Everyone thinks that because you have registered a company, you signed up for free-flowing cash from a bottomless well and they all want some of it.
Now, add being a woman in business to that mix.
Many men - many not all - think women only know how to wear bras and panties and count yellow cars in Nairobi. That you cannot know much despite putting together an outfit that actually generates money.
One of my clients had a customer that would literally give her anxiety. He would call to make an order and talk to her like he was talking to a child. Threaten not to pay if it was delivered even five minutes late. Call her insistently at whatever hours. You and I know he would not do this if he was dealing with his fellow man.
So, I asked her to get a man to respond to him and explain to him that he would be handling his orders and that they should be sent by text or email. The man followed instructions and now makes his orders via text to her. But he thinks he is talking to his fellow man.

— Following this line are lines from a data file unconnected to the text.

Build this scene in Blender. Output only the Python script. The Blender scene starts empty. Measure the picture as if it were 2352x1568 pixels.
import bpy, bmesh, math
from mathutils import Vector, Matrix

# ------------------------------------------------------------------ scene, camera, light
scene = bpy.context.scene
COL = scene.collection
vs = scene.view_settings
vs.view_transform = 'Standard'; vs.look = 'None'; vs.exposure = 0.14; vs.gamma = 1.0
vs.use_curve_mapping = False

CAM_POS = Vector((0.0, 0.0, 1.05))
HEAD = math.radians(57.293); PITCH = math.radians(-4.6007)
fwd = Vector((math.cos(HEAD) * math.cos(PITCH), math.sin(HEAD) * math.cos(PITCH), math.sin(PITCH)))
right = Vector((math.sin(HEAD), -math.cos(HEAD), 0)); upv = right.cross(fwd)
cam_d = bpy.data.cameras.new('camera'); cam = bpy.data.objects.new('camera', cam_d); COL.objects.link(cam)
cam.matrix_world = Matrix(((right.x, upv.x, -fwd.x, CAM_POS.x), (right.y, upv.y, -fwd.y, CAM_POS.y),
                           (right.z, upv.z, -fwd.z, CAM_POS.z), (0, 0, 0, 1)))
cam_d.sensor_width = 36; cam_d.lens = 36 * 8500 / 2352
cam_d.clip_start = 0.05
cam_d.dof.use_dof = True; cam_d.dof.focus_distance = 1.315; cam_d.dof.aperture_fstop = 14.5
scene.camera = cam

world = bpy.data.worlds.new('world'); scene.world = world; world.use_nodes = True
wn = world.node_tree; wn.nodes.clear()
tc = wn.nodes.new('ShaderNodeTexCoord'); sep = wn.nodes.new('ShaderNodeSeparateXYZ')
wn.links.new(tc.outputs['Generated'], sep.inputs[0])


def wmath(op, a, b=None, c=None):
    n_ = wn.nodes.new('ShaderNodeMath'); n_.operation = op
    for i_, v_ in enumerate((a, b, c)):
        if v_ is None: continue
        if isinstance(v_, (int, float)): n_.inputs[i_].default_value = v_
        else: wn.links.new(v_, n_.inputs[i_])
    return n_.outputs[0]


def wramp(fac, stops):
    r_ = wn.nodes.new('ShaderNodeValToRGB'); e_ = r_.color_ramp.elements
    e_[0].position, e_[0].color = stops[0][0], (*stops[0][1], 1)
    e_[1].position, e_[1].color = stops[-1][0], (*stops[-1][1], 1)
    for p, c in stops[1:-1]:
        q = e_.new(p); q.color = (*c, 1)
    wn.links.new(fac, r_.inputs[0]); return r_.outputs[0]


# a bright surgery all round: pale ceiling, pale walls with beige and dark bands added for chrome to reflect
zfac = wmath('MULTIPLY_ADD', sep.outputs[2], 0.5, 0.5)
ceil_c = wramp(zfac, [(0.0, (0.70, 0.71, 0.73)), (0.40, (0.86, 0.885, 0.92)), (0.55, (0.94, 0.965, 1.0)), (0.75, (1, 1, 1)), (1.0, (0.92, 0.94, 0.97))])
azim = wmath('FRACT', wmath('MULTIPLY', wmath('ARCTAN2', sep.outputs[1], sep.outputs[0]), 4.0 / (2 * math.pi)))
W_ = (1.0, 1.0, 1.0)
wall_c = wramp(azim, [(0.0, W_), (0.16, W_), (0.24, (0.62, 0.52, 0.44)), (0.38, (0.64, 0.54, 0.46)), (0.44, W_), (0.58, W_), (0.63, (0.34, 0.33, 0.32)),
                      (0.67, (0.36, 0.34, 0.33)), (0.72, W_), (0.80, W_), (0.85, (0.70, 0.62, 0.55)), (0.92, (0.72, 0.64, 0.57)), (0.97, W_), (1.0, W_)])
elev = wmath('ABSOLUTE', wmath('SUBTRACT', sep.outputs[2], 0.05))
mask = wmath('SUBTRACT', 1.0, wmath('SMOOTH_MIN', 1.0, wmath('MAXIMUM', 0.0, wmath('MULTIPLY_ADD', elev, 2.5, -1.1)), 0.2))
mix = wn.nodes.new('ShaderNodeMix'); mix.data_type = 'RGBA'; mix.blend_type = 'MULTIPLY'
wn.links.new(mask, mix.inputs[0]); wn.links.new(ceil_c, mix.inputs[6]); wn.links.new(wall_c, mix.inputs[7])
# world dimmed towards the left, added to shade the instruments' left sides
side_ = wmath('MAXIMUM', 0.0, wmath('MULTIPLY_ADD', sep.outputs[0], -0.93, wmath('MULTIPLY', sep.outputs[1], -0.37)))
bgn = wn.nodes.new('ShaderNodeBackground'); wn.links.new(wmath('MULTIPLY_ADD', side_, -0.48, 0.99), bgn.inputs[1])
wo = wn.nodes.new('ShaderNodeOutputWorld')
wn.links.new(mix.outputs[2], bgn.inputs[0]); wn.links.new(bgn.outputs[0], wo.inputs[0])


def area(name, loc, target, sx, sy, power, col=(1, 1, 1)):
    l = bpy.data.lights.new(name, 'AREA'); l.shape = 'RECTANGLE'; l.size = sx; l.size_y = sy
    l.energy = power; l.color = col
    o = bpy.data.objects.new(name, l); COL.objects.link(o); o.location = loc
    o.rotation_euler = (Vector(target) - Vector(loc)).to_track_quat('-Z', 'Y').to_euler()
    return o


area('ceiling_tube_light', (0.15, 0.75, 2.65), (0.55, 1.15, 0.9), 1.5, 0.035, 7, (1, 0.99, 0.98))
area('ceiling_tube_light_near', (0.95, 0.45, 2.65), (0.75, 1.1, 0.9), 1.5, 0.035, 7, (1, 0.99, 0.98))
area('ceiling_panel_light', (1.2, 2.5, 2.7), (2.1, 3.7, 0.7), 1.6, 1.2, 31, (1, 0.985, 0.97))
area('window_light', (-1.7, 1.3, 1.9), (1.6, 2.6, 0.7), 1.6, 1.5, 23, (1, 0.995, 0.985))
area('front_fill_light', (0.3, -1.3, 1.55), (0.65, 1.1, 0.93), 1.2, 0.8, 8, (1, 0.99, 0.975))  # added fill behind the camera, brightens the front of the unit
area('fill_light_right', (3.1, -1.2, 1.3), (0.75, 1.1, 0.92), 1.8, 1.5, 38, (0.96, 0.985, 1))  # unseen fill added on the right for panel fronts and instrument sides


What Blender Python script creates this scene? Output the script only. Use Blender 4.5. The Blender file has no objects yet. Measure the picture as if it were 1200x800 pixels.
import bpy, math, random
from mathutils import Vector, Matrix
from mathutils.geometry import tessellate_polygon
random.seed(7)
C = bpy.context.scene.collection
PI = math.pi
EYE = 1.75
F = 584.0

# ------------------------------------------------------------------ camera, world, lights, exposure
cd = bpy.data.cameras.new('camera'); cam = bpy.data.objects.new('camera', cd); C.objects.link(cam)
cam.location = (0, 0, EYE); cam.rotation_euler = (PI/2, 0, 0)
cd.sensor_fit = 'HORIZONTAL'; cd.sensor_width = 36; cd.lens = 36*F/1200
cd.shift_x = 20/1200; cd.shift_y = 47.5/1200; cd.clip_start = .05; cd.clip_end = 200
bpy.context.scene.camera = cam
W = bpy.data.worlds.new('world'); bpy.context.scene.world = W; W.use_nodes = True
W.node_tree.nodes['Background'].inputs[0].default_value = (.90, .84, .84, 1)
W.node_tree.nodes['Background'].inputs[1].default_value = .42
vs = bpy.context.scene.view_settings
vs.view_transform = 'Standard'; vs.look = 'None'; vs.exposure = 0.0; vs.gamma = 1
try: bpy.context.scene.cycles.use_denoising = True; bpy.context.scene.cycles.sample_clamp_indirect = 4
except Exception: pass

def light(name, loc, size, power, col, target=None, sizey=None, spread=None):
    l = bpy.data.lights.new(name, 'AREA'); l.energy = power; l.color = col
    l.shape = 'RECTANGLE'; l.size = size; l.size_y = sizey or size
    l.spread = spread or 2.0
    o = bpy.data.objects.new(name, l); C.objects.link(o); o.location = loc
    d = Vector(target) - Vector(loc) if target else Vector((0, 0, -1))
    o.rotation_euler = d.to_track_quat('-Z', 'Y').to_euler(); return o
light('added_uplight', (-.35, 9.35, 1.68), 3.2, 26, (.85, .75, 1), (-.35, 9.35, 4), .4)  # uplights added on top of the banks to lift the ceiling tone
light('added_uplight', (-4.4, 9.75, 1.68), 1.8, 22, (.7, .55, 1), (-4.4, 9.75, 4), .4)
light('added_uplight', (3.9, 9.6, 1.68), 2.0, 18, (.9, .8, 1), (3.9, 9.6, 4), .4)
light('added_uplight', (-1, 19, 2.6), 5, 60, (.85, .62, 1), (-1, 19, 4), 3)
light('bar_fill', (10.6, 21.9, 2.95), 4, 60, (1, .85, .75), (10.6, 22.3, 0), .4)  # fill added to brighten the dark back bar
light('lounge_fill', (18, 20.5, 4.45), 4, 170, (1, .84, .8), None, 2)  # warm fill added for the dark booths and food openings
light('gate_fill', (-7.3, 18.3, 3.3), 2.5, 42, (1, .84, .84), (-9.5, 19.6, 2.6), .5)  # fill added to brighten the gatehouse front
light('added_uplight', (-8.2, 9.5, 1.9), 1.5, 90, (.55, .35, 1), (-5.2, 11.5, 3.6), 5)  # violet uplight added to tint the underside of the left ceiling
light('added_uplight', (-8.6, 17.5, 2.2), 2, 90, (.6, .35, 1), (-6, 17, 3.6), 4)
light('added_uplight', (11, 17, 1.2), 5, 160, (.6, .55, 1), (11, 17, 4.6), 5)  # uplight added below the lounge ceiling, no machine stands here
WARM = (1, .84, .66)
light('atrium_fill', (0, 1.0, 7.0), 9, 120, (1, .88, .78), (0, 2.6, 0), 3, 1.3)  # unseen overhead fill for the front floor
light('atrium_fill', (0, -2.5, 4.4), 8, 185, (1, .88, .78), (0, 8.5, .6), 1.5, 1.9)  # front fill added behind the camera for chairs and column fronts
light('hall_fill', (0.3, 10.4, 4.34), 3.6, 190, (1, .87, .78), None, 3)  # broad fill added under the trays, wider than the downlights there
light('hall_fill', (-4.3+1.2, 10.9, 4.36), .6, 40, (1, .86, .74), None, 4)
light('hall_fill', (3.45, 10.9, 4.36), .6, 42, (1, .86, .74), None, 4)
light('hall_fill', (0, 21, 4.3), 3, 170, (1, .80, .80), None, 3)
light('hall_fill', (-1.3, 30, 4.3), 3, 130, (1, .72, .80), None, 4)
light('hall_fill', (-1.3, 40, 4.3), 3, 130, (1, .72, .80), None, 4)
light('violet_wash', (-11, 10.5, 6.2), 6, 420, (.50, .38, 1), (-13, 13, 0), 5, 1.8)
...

I learnt that trick when I created an email account for ‘Mike’ my no-nonsense accountant who wrote scathing emails when it was time to collect payments. No man ever complained about him.
Many men have been brought up to think that women and children are on the same wavelength when it comes to thinking. So, you will find a man from wherever who will just decide that he knows more than you and he will not hide it.
I worked for a female-owned microfinance some years back. Our biggest product was asset financing for boda bodas. We would go for functions and be asked where the director was because how could it be a woman?
Once one of our clients, sitting atop his motorbike in Kondele, called the director to declare, “Nataka kufunsa wewe kupanga kasi upate pesa mingi!” The bike that he was paying her for.
A lot of it is really disrespectful. As if we do not get screwed enough by everything else, a man will almost always think he can easily steal from you. I am still trying to figure out if many men are just conmen or bullies.
How else would you explain trying to swindle a woman until she introduces a man to the picture? Suddenly everyone remembers their manners.